If the PR or deprecation efforts create enough noise to make it obvious there’s still demand specific to travis-ci (but fails to locate 3 maintainers–the minimum travis-ci cites for a community-supported language), it may make sense to continue with deprecation/removal but also host a repo with an install script and instructions on how users can add it to their .travis.yml for less-official support. I’m not a fan of this, but I think it would at least be less tedious to iterate on.

2 Likes

Another feature travis supports but not github is nested virtualisation, which is for example interesting for nixos tests.

1 Like

Are you doing this, or aware of someone who is?

Assuming we know of projects that are, I see this as a point for maintaining a separate repo with an install script that can still be used to install Nix on travis-ci, but not necessarily as a point against sunsetting the language integration (unless the people doing this are themselves highly-motivated to maintain the integration?)

What if we maintain a repo that just has a travis.yml template that contains the nix installer?

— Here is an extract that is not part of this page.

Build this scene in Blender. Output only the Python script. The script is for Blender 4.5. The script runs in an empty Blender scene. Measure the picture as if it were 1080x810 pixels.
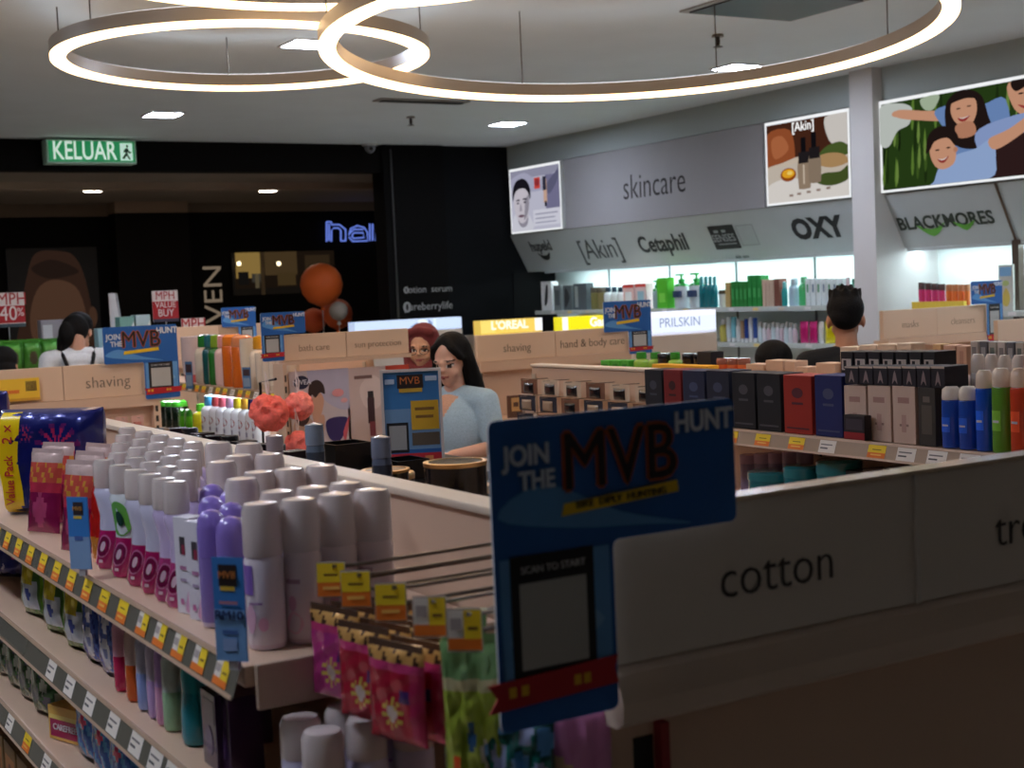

Than people can make PRs and test the script itself and we don’t have to wait for travis upstream. I mean in the end the travis integration does not do much and I think it will make fixes go through faster. It’s just that other project than have to pull the template manually…

It seems like a good middle path.

I (naively) suspect it would be easier to maintain, especially if it can be cut down to a fairly thin wrapper around the installer with fewer things that can break, with a clear feedback loop from tests that exercise all of the main configurations.

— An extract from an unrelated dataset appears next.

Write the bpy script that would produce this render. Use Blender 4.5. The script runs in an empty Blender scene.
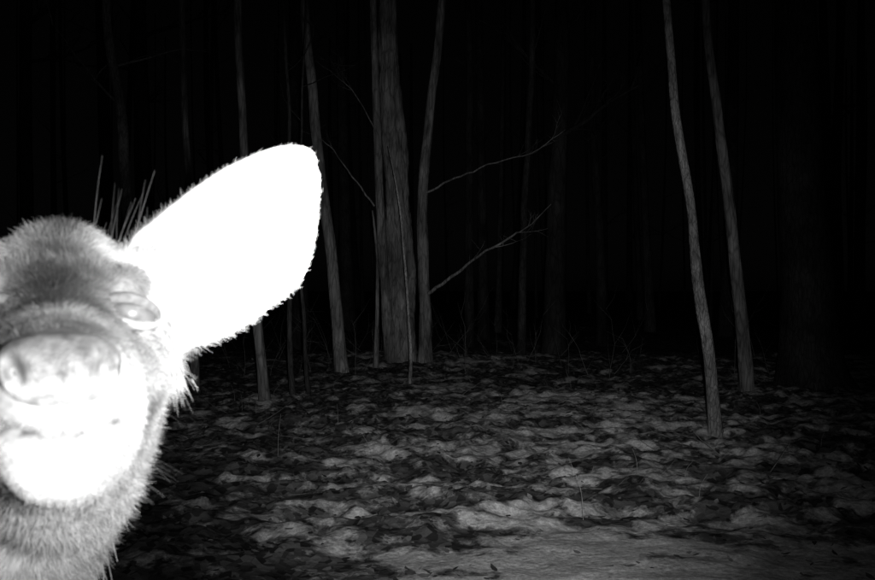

Do you know much about how people bootstrap Nix on other CIs (Jenkins, Circle, GitLab?) I wonder a little if there’s a core of pan-CI functionality (beyond the installers themselves) that is feasible to abstract out in a way that general CI-related chores get done once globally, but I guess they may all have enough quirks that this isn’t feasible.

I would say the installer is the common core part already. The rest is glue code specific to the CI.
I suggest creating a travis template in: Nix community projects · GitHub and give some people access to it.

Edit: we’ve moved this into nix-community so I’ve updated paths in this post.

Over the past few weeks I’ve cobbled together a pretty good replacement for language: nix at GitHub - nix-community/nix-travis-ci: Nix support on travis-ci without language:nix [maintainer=@abathur].

I only set out to create an installer wrapper that people could curl–but I was pretty pleased to discover that Travis CI has added a beta feature at some point that supports importing configs from elsewhere. The result is surprisingly competitive with language: nix:

version: ~> 1.0
import: nix-community/nix-travis-ci:nix.yml@main

I need help with the next few steps:

  1. If you still have projects with a .travis.yml (even if you had toggled off the integration), it would be nice to get a broader test/validation of whether it works. (@utdemir? @mic92?)
  2. Transfer nix-travis-ci somewhere more official like nix-community or nixos. :heart: Mic92
  3. Someone currently/recently listed as a maintainer (@garbas @grahamc @matthewbauer @domenkozar) for the integration, by email or by issue, needs to give Travis CI a heads-up that:
    • we don’t have enough active maintainers to maintain the language support at high quality
    • we’d like to update the integration with a deprecation notice, removal schedule, and instructions for how projects can update their .travis.yml configs. (not sure they’ve done this before…)
  4. Prep an update to the Ruby builder (can probably sketch it out now, but #3 inevitably shapes the specifics; it probably does things like):
    • replace the existing maintenance/support message with a prominent warning about the deprecation along with instructions for how to update
    • after a specific date, the warning is upgraded to a hard build error that must be dismissed by setting an explicit env (i.e., I_ACKNOWLEDGE_NIX_LANGUAGE_SUPPORT_ENDS_MON_DAY)
    • after the hard date, I’m guessing we’d update the builder to just fail with the error and migration message.